Теория кино. От Эйзенштейна до Тарковского - страница 38
Но и различия между ними не менее существенны.
В искусстве продолжать не значит повторять. Продолжать - значит развивать, развитие же есть изменение.
Есть принципиальное различие между тем, как соотносится проза и лирика у Хуциева и у Герасимова…
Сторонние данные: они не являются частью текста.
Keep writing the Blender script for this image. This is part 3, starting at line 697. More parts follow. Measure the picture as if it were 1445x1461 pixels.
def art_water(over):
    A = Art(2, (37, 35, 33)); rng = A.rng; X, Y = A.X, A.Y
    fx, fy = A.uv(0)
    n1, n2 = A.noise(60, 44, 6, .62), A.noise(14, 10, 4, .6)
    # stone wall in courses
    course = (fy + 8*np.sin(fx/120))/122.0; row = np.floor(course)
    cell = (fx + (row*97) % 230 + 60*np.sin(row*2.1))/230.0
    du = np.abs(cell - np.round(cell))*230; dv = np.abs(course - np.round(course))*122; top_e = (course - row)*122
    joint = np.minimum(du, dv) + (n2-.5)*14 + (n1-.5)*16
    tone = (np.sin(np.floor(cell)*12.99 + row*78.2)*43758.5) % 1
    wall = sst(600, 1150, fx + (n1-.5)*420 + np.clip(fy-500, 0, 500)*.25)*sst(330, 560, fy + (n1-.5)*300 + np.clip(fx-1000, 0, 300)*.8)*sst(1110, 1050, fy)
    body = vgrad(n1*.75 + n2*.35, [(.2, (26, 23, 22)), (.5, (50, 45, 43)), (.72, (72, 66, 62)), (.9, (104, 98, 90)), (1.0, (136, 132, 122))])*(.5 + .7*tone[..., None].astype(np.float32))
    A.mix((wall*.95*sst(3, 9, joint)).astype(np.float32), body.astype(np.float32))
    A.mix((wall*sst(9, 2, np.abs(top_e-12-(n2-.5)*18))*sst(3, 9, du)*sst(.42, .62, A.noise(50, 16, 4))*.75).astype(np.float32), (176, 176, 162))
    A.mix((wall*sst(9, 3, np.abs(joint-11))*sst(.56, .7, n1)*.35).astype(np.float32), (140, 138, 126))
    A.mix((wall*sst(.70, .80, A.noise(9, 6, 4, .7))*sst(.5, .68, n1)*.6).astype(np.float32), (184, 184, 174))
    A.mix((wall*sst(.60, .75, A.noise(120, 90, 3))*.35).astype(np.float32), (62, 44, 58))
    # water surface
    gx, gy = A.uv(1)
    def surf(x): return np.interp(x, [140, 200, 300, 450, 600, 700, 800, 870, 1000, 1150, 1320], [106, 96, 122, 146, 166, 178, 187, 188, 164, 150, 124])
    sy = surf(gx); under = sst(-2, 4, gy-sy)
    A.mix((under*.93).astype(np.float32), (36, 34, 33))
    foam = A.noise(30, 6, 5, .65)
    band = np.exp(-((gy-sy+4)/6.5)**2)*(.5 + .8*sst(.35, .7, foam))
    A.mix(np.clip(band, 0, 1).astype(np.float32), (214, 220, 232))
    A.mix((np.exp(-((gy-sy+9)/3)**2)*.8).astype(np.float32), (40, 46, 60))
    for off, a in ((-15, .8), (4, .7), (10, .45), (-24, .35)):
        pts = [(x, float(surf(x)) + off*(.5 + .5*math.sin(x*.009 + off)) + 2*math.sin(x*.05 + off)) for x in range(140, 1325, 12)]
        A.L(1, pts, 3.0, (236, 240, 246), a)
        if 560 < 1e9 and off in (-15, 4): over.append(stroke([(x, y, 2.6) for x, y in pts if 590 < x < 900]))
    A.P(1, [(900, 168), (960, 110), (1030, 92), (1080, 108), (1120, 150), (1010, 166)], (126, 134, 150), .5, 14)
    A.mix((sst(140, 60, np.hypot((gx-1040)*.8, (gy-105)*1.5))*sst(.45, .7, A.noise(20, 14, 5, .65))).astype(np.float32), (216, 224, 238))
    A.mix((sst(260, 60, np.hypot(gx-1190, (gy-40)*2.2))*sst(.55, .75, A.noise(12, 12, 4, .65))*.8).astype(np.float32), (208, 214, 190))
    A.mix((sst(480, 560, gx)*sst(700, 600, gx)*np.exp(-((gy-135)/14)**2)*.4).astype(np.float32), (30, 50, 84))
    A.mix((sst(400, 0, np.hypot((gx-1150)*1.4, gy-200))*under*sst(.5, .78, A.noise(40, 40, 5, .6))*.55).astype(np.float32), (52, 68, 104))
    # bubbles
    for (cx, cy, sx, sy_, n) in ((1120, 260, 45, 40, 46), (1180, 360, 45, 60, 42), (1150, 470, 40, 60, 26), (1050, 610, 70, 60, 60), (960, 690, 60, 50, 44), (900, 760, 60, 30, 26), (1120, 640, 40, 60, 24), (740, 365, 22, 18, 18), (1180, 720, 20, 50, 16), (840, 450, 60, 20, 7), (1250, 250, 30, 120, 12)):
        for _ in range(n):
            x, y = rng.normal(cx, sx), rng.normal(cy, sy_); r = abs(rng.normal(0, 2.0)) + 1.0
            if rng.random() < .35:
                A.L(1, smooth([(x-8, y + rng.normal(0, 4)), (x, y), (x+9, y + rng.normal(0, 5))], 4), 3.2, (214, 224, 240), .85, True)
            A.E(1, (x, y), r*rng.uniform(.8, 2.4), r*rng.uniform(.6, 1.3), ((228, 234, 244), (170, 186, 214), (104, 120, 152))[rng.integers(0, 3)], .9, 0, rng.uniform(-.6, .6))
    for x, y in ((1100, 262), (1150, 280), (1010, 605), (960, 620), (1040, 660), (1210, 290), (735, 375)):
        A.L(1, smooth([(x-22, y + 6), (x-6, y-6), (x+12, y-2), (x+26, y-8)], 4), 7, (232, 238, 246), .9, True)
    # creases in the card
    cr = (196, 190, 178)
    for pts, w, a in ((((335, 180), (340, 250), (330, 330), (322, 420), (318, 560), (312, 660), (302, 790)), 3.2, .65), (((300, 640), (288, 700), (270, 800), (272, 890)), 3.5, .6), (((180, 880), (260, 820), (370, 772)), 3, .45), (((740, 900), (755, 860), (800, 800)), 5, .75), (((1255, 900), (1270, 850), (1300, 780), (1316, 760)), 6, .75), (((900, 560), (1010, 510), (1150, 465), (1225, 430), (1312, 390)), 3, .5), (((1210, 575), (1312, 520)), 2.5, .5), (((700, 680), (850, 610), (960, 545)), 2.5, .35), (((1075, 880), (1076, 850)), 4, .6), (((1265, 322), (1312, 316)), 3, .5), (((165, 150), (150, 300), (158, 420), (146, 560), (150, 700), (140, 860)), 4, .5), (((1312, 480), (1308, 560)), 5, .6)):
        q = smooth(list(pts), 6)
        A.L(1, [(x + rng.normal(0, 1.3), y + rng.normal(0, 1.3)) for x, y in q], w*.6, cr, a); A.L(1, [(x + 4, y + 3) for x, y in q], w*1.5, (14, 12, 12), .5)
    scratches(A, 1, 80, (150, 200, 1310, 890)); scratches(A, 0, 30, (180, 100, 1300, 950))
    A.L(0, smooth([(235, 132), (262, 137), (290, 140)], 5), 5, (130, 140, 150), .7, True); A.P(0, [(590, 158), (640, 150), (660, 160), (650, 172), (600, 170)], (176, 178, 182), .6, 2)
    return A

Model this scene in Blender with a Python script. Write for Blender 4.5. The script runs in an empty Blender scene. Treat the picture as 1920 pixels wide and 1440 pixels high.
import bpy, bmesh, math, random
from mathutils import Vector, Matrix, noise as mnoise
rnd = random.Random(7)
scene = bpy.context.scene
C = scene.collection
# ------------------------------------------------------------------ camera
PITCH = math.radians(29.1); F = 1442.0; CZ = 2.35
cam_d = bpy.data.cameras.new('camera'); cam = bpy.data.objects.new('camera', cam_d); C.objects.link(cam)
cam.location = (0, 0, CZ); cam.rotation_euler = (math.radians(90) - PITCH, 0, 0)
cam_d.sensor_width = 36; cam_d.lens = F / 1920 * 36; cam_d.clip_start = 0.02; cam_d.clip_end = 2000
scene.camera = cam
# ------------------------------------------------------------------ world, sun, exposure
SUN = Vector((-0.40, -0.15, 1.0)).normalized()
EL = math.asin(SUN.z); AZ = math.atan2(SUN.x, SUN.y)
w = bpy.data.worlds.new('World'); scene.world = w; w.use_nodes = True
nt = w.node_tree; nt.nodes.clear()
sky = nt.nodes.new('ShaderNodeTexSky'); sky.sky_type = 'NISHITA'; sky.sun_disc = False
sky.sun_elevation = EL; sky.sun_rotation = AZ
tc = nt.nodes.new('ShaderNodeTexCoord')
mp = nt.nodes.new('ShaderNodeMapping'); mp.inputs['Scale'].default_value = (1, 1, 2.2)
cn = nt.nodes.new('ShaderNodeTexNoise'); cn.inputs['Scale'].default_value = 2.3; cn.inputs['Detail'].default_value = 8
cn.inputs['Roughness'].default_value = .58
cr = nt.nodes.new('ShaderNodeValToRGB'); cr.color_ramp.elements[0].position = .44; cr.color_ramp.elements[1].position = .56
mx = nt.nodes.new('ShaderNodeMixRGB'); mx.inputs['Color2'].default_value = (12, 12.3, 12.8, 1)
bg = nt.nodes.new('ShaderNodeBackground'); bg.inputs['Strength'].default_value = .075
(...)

Проза - творческая программа Герасимова. Он рассказывает как прозаик. В его картинах сцена переходит в сцену, эпизод в эпизод по законам прозы, и только прозы. В «Молодой гвардии» флаг, поднятый над Краснодоном, не становится символом. Точно так же в «Тихом Доне»: Григорий в романе Шолохова, потрясенный гибелью Аксиньи, видит черное солнце и черное небо, - воспроизвести это на экране не стоило большого труда, но Герасимов уклонился от такого решения, и, конечно, не случайно - поэзия здесь брала власть над прозой. Манера же Герасимова в том и состоит, что поэзия «сдерживается» прозой, - лирика, питая повествование, никогда не получает у него самостоятельного структурного выражения.
Кино - 1936.- 16 февр.
Устойчивую повествовательность герасимовского стиля определяет в конце концов прочная и определенная гармония героя. Здесь, впрочем, обнаружилась и его ахиллесова пята: в поисках положительного героя во что бы то ни стало он не избежал и рационализма; так, например, в картине «Журналист» герой был задуман как советский Растиньяк, но в процессе работы режиссер скользнул на привычную стезю и вывел удачливого идеального героя; жизненными оказались второстепенные персонажи - «неудачливые» журналисты, роли которых так пронзительно исполнили С. Никоненко и В. Шукшин.
Герои Хуциева жаждут цельности, постижение истины дается им дорогой ценой. Его интересует герой в момент становления («Застава Ильича»), в момент очищения («Июльский дождь»), в момент прозрения («Был месяц май»). Гармония его картин не зависит от того, счастливо или несчастливо сложится личная судьба героя. Он изображает частный случай, который имеет выходы в прошлое и будущее.
Этих выходов он достигает с помощью поэзии.
Приведем на сей счет высказывание самого режиссера:
«Когда обсуждались достоинства и недостатки моей картины «Мне двадцать лет», то одни критики связывали ее преимущества прежде всего с лирикой, другие - с прозаичностью. Я позволю себе считать эту свою картину и прозаической и поэтической…
Отсюда и возникала та манера, та конструкция, в которой делалась картина. При всех ее просчетах (при том, например, что главный герой, в общем, не получился) я и сейчас уверен, что иначе строить картину было невозможно. В чем состоял замысел? С одной стороны, безусловная в своей конкретности среда, предельно достоверная. С другой стороны, контрапунктом - текстовой материал, серьезный и веский, развернутый широко и не сводимый в своем содержании к быту. От степени художественного «столкновения» и взаимодействия этих двух сторон зависело очень многое. От этого зависело, наполнятся ли напряжением, и сделаются ли интересны те длинноты и постепенности, которые тоже должны были стать принципиальным элементом картины. Постепенность наблюдения была необходима: не только для того, чтобы дать зрителю ощущение реальной протяженности внешних и внутренних процессов, но для того, чтобы дать наибольшую возможность мелочам, деталям, отдельным репликам, душевным движениям, малым ячейкам действия складываться и объединяться друг с другом, - чтобы за ними постепенно выяснились вещи более важные, общие и глубокие»[1].
Поэзия и проза, как видим, дают возможность Хуциеву столкнуть два плана - исторический и личный, частный. Это не значит, что частный, личный - это проза, исторический же - поэзия. Поэзия и проза у Хуциева проявляются друг через друга, а стало быть, проявляются друг через друга историческое и личное.
Хуциев часто ставит бытовой предмет в контексте, когда в предмете преодолевается обычность и он приобретает метафорический смысл: на рассвете уличные светофоры знаками указывают дорогу Сергею, и тот встречает Аню («Застава Ильича»); утренние троллейбусы, как стадо оленей, пробуждаясь, поднимают свои рога, чтобы начать бег по заведенному маршруту («Июльский дождь»). В каждом хуциевском фильме есть сцена на рассвете. В картине «Был месяц май» это решающая сцена: на исходе ночи герои набредают на бывший концлагерь и узнают, что здесь в печах сжигали людей.